I am trying to understand the basic concepts around the co-ordinates system in OpenGL so I have been making a test application from guides online.
Presently I have drawn a simple Square to the screen, using simple Co-ordinates of:
-1.0f, 1.0f, 0.0f, // 0, Top Left
-1.0f, -1.0f, 0.0f, // 1, Bottom Left
1.0f, -1.0f, 0.0f, // 2, Bottom Right
1.0f, 1.0f, 0.0f, // 3, Top Right
In my application I run the following code:
GLU.gluPerspective(gl, 45.0f, (float) width / (float) height, 0.1f, 100.0f);
My basic understanding here is that the code is setting the viewing port angle to 45 degrees and the width to height ratio of the window size.
Another thing I am doing is setting the viewing position as -4 units on the Z axis:gl.glTranslatef(0, 0, -4);
This is what the result looks like in Landscape...
And in Portrait...
My questions are:
How does the co-ordinate system work, how many Pixels does one unit represent? How does changing the orientation and width to height ratio effect the equation?
If I wanted to draw a square the size of the screen, with a View Port of 45 degrees and a Viewing position of z-4... how does one figure out the required width and height in units?
I'll try to answer the best I can.
There wouldn't be any reason to change the width to height ratio or 45 degree angle. Doing it the way you have it keeps the things from being stretched horizontally or vertically in an unusual way. Because you are using a perspective view, you have 3D space with depth as apposed to an Orthographic view where there is no depth. In doing glTranslatef(0,0,-4) what you've actually done is changed the MODELVIEW Matix, moving it 4 in the negative z direction, presumably before actually drawing the square. By default, the "camera" is sitting at 0,0,0 with Y (up) as the upward direction.

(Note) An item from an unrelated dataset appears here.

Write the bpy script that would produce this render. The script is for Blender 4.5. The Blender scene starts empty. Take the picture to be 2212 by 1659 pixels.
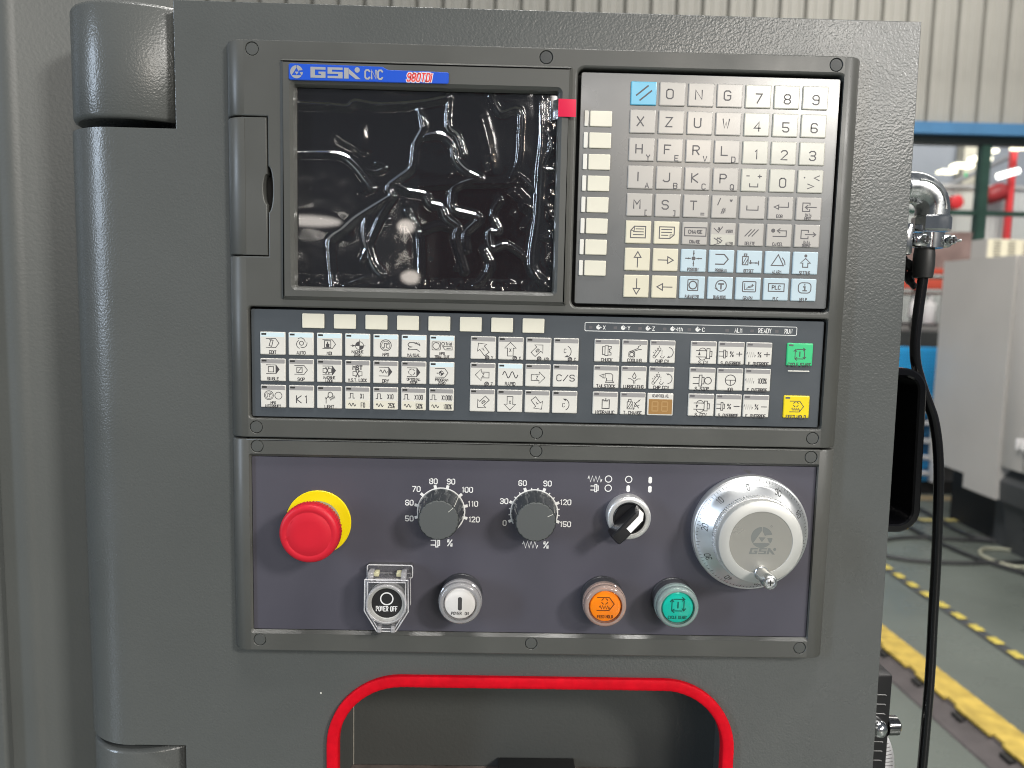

You may be able to translate 3D space to pixels, but with a Perspective view type, I'm not at all sure you'd really want or need to. A 2D Orthographic view would be a different story, though, as many people use OpenGL for 2D games as well. Wanting a square exactly the size of the screen, Orthographic is probably the way to go, and you should be able to with a few Google searches be able to figure out your pixel density to 2d space comparison.